Deimantas Narkevičius (born in 1964) is one of Lithuania’s most widely recognised artists on the international art scene. He has exhibited widely and has participated in many international art events including the biennial of European art Manifesta 2 in Luxembourg (1998), the international biennial in Melbourne (1999), the exhibition ‘Near and Elsewhere’ at the London Photographers’ Gallery (1999), the exhibition ‘After The Wall’ at the Stockholm Museum of Modern Art (1999).

The main objects of Narkevičius’ attention are collisions of individual and collective history, an artist’s autobiography, motifs and shifts of human existence in a concrete historical situation, geopolitical and ideological myths. The artist analyses these themes like a specialist in cultural anthropology using the principles and technology of cinematography.

In this solo show of his work, Narkevičius presents two films – His-story (1998) and a totally new 8 mm film (shown in the video format) Legend Coming True (1999). His-story is an autobiographical work reconstructing concrete situations of the past in the stylistics of amateur cinema carrying us to the past times.

His-story is the first explicit attempt by the artist to reinterpret cinematography (i.e. not by means of the conventional medium of figurative art) in Lithuania. (By the way, in the project ‘Ground Control’ in London in 1997, Narkevičius explored another public medium – the radio.) Reflecting on the local and global problems in the Lithuanian context, Narkevičius’ films transgress it at the same time.’

Raimundas Malašauskas,
Jonas Valatkevičius

Legend Coming True is a film exploring the end of the Yiddish community in Vilnius during the Second World War, the historical circumstances and how they influenced people’s lives. In the artist’s words, it is an ‘unfinished theme’; it is presented in the words of a witness of all these events who has become a heroine of the film.

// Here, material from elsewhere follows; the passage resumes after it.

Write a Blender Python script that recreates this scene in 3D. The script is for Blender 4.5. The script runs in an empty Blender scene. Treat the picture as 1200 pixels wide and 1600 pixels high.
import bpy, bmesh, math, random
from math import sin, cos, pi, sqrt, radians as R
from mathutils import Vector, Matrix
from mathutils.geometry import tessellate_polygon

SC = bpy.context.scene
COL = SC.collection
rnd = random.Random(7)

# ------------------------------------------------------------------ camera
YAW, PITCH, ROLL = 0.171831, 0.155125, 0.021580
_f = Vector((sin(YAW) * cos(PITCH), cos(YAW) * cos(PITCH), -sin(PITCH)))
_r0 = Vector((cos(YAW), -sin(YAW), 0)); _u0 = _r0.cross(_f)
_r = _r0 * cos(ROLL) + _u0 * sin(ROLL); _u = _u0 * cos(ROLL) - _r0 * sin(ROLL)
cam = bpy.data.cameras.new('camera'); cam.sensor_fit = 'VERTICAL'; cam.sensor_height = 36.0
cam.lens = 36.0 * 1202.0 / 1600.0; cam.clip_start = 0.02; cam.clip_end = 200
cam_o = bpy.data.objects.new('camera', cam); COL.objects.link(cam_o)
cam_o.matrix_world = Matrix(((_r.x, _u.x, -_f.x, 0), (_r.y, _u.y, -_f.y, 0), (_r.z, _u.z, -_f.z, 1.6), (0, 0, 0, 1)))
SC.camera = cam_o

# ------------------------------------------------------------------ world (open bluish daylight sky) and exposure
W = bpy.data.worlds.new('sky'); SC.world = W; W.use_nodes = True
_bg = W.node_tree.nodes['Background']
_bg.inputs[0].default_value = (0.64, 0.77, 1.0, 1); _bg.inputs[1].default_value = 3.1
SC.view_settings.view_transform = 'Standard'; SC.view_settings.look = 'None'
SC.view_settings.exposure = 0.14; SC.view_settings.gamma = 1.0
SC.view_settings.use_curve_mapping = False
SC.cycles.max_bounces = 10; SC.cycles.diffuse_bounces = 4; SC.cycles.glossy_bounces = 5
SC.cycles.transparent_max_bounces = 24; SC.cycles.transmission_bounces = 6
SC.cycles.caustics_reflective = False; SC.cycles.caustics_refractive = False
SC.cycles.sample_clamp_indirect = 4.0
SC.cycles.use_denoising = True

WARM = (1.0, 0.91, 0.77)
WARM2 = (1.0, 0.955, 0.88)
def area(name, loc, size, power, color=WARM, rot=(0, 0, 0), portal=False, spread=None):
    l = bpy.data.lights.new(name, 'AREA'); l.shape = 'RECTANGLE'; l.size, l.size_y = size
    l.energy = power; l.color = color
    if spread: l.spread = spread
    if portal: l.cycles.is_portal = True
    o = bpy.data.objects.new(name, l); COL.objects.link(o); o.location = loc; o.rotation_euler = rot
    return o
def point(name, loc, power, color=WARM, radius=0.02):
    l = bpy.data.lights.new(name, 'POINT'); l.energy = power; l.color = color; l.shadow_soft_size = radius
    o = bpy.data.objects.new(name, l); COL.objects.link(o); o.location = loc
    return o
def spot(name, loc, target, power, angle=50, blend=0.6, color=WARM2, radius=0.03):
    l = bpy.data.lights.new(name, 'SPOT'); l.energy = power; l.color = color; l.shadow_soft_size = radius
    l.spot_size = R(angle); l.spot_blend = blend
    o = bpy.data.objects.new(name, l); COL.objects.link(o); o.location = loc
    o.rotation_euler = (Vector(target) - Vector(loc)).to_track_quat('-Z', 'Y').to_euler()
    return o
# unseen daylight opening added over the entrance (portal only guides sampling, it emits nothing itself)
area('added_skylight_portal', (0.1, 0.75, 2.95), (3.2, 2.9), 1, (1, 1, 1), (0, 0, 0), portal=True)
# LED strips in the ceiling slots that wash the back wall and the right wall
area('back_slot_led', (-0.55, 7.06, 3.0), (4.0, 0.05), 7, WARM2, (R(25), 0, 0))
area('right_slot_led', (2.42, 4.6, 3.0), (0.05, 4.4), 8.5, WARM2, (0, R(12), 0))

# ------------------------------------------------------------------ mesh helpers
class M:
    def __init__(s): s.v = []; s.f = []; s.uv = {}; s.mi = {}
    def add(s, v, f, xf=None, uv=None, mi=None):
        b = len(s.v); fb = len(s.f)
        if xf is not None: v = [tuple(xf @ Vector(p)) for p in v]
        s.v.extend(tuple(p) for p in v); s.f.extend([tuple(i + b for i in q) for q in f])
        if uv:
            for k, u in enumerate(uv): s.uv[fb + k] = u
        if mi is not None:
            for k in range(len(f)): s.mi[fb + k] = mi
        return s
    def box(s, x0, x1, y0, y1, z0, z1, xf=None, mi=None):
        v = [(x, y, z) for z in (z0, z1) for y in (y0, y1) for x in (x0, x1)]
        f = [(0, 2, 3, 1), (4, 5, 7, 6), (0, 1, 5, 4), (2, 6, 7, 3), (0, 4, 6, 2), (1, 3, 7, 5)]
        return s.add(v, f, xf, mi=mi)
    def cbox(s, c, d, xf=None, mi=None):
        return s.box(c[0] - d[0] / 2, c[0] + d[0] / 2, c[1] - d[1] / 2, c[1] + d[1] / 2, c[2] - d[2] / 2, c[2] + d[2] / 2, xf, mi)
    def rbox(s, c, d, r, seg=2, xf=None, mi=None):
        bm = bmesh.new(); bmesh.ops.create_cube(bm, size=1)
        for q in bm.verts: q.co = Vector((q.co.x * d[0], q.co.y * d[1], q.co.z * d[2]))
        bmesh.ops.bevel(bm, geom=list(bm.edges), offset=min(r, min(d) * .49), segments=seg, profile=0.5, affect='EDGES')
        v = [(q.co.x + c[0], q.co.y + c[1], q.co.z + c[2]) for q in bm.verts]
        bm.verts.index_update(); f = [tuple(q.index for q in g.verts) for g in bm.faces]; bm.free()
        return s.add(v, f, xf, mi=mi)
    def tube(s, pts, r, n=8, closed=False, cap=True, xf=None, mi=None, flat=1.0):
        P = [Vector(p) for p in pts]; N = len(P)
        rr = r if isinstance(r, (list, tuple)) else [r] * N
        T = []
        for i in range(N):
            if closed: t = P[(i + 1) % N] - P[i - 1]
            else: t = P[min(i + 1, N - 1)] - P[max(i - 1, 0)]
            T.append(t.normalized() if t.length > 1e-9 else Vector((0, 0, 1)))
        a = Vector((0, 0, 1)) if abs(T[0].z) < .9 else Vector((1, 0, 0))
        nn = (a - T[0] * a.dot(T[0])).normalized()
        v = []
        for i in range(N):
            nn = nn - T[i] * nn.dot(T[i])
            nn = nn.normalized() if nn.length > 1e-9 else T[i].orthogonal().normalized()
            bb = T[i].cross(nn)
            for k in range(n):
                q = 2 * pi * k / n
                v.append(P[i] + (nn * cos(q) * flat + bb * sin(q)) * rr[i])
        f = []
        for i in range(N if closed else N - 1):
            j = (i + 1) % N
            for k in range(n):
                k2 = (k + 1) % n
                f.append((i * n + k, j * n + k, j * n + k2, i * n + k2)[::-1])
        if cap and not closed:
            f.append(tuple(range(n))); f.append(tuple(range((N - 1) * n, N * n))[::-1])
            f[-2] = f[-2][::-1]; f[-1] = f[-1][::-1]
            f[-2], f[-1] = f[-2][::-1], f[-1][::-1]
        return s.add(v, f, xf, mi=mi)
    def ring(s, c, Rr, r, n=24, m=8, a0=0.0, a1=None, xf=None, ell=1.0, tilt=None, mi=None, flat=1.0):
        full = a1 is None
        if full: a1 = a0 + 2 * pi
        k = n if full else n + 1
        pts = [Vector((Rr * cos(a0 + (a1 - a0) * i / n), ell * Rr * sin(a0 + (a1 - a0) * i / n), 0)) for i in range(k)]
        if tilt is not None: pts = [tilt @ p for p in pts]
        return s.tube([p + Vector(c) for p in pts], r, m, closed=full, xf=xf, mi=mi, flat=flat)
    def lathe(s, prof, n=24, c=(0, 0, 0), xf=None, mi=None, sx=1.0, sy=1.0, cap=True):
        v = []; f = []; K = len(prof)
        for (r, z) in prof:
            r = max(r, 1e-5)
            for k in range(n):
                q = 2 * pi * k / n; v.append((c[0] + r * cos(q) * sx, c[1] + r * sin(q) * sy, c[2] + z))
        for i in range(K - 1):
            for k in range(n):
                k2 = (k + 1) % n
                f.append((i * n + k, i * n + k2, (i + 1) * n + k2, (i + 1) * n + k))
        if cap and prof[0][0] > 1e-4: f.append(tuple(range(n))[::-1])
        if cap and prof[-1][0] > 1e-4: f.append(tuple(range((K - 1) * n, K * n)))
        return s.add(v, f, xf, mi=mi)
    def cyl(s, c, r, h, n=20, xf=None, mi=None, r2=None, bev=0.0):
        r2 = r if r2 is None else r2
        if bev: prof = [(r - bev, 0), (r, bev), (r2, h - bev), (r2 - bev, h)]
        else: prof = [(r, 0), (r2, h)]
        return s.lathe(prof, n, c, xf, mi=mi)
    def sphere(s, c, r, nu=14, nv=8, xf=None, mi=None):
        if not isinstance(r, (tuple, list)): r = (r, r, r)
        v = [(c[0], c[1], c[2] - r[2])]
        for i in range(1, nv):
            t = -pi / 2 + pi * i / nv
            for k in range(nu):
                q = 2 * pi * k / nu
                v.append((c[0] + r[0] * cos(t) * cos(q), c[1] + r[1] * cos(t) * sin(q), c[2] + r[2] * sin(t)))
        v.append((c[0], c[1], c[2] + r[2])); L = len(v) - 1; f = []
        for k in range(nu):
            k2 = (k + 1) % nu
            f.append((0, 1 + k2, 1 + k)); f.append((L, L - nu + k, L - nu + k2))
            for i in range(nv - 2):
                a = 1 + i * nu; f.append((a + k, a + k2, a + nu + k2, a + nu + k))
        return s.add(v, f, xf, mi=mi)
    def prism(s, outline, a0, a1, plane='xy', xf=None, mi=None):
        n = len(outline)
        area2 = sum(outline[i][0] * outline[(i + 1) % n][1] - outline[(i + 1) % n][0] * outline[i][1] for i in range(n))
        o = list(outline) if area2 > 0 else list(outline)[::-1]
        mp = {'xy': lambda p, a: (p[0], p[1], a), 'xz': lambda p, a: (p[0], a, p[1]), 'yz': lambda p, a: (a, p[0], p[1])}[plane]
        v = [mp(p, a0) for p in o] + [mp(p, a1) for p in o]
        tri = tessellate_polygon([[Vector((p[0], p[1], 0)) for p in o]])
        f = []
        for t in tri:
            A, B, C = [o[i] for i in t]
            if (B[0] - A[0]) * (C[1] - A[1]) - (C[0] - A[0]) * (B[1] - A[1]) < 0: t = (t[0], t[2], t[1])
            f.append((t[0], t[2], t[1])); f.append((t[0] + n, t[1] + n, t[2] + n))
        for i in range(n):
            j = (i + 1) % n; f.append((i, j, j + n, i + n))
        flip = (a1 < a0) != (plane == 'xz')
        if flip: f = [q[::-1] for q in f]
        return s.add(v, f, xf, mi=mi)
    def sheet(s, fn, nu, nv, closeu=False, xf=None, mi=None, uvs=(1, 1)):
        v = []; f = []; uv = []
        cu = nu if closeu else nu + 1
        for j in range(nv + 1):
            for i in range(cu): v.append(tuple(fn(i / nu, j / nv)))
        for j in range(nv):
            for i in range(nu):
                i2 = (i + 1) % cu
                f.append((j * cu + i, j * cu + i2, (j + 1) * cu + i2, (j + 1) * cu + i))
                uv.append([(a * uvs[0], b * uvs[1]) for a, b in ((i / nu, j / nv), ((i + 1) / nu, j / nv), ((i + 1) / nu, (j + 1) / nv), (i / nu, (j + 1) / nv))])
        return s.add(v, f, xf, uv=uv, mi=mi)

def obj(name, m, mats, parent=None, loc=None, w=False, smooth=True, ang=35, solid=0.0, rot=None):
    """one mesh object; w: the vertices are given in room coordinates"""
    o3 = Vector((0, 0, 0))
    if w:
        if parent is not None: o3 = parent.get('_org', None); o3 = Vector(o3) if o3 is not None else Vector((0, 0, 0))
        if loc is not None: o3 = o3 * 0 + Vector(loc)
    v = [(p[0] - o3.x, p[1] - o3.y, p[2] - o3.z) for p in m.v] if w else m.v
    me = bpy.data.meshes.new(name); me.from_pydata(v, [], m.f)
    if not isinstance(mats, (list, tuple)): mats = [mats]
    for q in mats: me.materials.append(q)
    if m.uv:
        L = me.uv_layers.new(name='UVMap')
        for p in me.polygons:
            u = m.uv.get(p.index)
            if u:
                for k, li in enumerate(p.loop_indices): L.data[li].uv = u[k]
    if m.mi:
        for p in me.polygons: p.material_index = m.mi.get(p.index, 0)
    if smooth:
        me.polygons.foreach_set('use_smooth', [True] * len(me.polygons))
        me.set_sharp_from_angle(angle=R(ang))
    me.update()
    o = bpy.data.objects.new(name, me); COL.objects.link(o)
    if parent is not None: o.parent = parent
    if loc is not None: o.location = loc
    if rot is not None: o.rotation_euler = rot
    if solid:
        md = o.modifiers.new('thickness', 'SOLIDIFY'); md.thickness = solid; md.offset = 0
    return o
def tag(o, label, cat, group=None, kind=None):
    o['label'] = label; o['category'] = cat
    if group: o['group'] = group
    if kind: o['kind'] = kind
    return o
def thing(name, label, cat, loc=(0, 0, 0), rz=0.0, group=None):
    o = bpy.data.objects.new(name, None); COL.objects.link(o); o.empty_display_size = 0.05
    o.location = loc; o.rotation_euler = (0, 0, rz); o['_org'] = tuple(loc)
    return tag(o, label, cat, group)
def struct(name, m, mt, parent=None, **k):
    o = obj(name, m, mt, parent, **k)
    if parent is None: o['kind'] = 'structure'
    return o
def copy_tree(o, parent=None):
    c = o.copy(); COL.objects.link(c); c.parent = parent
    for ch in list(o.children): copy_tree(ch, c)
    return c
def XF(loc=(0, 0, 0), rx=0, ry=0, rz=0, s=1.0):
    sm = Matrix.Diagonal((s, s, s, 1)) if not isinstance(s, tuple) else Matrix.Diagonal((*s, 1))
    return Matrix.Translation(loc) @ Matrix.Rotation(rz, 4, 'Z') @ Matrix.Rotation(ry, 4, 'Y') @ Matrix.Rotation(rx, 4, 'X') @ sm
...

‘Having faced the effects of the liberation from Communism and coming to understand the restrictions imposed by the Soviet system, Lithuanian people find new meanings of their distant and recent past. Narkevičius’ films and his use of various narratives and genres reflect complex relations with the past and ideological ghosts haunting Lithuania on its way to the free market and self-determination.’